Currently, as I write this, the sucking-black-hole-where-your-stomach-should-be feeling won’t leave. And trying to distract myself with Stargate and Kings on Hulu still doesn’t help. A small dose of whiskey takes the edge off, as does listening to Israel Kamakawiwo’ole’s cover of “Somewhere of the Rainbow.” (one of the best ever, in my humble opinion, or not so humble, depending on who you talk to).
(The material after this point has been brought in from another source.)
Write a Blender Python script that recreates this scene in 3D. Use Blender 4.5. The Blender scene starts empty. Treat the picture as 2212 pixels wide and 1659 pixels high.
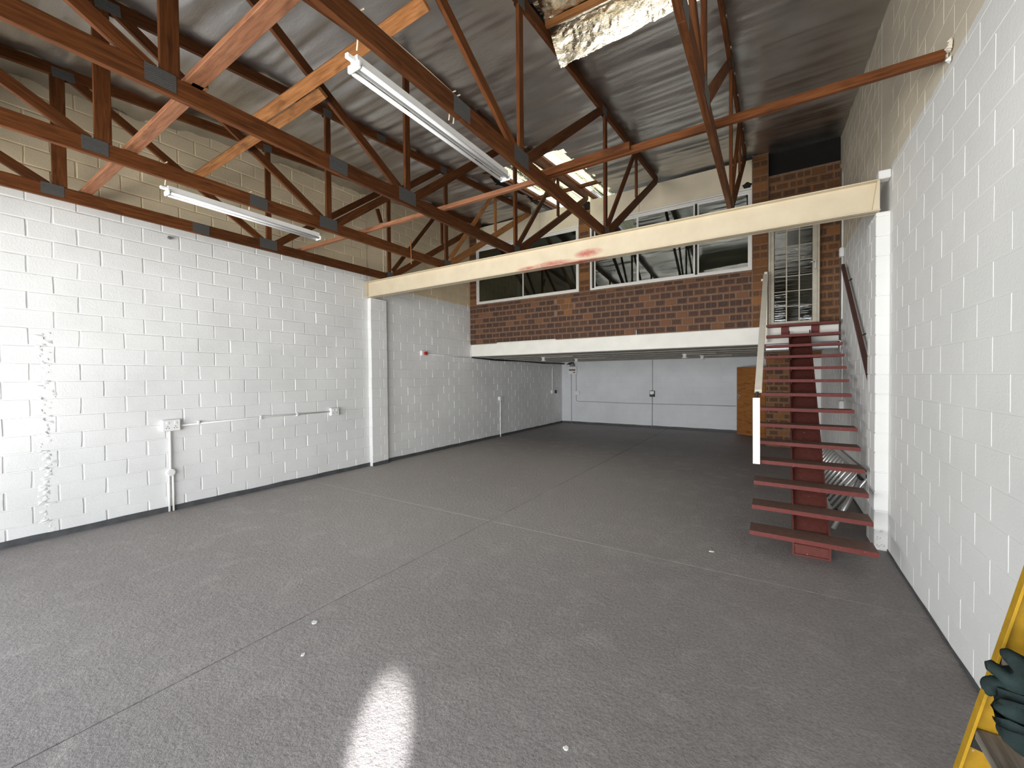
import bpy, bmesh, math, random
import numpy as np
from mathutils import Matrix, Vector
random.seed(7)
SC = bpy.context.scene
COL = SC.collection

# ------------------------------------------------------------------ camera, world, lights, exposure
cam = bpy.data.cameras.new('camera')
cam.sensor_width = 36.0
cam.lens = 885.6 * 36.0 / 2212.0
cam.clip_start = 0.02
co = bpy.data.objects.new('camera', cam)
COL.objects.link(co)
_yaw, _pit, _rol = math.radians(32.39), math.radians(-0.956), math.radians(-0.466)
Fv = Vector((-math.sin(_yaw) * math.cos(_pit), math.cos(_yaw) * math.cos(_pit), math.sin(_pit)))
Rv0 = Vector((math.cos(_yaw), math.sin(_yaw), 0))
Uv0 = Rv0.cross(Fv)
Rv = Rv0 * math.cos(_rol) + Uv0 * math.sin(_rol)
Uv = -Rv0 * math.sin(_rol) + Uv0 * math.cos(_rol)
CAM = Vector((0, 0, 1.8))
mw = Matrix.Identity(4)
for i in range(3):
    mw[i][0], mw[i][1], mw[i][2], mw[i][3] = Rv[i], Uv[i], -Fv[i], CAM[i]
co.matrix_world = mw
SC.camera = co

W = bpy.data.worlds.new('sky')
SC.world = W
W.use_nodes = True
W.node_tree.nodes['Background'].inputs[0].default_value = (0.80, 0.90, 1.0, 1)
W.node_tree.nodes['Background'].inputs[1].default_value = 2.4


def area_light(name, loc, size, size_y, power, color, direction):
    l = bpy.data.lights.new(name, 'AREA')
    l.shape = 'RECTANGLE'
    l.size, l.size_y, l.energy, l.color = size, size_y, power, color
    o = bpy.data.objects.new(name, l)
    o.location = loc
    o.rotation_euler = Vector(direction).to_track_quat('-Z', 'Y').to_euler()
    COL.objects.link(o)
    return o


# daylight through the open roller door behind the camera
area_light('door_daylight', (-3.0, -10.0, 2.3), 26.0, 4.4, 2500, (0.965, 0.98, 1.0), (0.0, 1.0, 0.0))
# added lamp on the unseen yard, standing in for bounce, lifts upper walls
area_light('yard_bounce_fill', (-3.0, -3.6, 0.02), 12.0, 5.0, 2950, (1.0, 0.965, 0.90), (0.0, 0.35, 1.0))
# sun glint thrown on the floor through the doorway
sp = bpy.data.lights.new('sun_glint', 'SPOT')
sp.energy = 27000
sp.color = (0.93, 0.96, 1.0)
sp.spot_size = math.radians(2.6)
sp.spot_blend = 0.9
sp.shadow_soft_size = 0.02
spo = bpy.data.objects.new('sun_glint', sp)
spo.location = (3.5, -4.4, 2.5)
spo.rotation_euler = (Vector((-1.62, 1.32, 0)) - Vector(spo.location)).to_track_quat('-Z', 'Y').to_euler()
COL.objects.link(spo)

SC.view_settings.view_transform = 'Standard'
SC.view_settings.look = 'None'
SC.view_settings.exposure = 0.0
SC.view_settings.gamma = 1.0
SC.view_settings.use_curve_mapping = False
SC.cycles.use_denoising = True
SC.cycles.max_bounces = 10
SC.cycles.diffuse_bounces = 6
SC.cycles.glossy_bounces = 4
SC.cycles.transmission_bounces = 6
SC.cycles.caustics_reflective = False
SC.cycles.caustics_refractive = False
SC.cycles.sample_clamp_indirect = 6.0

# ------------------------------------------------------------------ dimensions
XL, XR = -6.985, 0.995          # long walls
YF, YM, YB = -0.5, 8.88, 14.67  # front wall, mezzanine front, back wall
YBM = 5.50                      # steel beam


def roofz(y):                   # underside of the foil
    return 5.075 + 0.0915 * y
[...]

I’m sorry I’m so moody recently. I really don’t know why I’m like this. Well, I suppose I do, but still, that’s no reason for me to share. I guess you’ll just have to trust me.

All for now.

Pat Out.

Friday, July 24, 2009

Limbo

Limbo sucks.

Right now my brain is screaming at me trying to decide what to do. I won’t go into details, but suffice to say I am in turmoil right now, and it sucks. It’s that weird limbo you find yourself in when awaiting a finalized decision that affects the path you take in the future. And no matter how the decision comes out, my life will not be the same (holy crap clichés). And I have to say, I am terrified to what the answer may be. I know what I want it to be, but I may have moved to late. It’s such a wonderful feeling, this friggen Limbo.

That's all for now, as waiting for this decision is making it hard to consider anything else.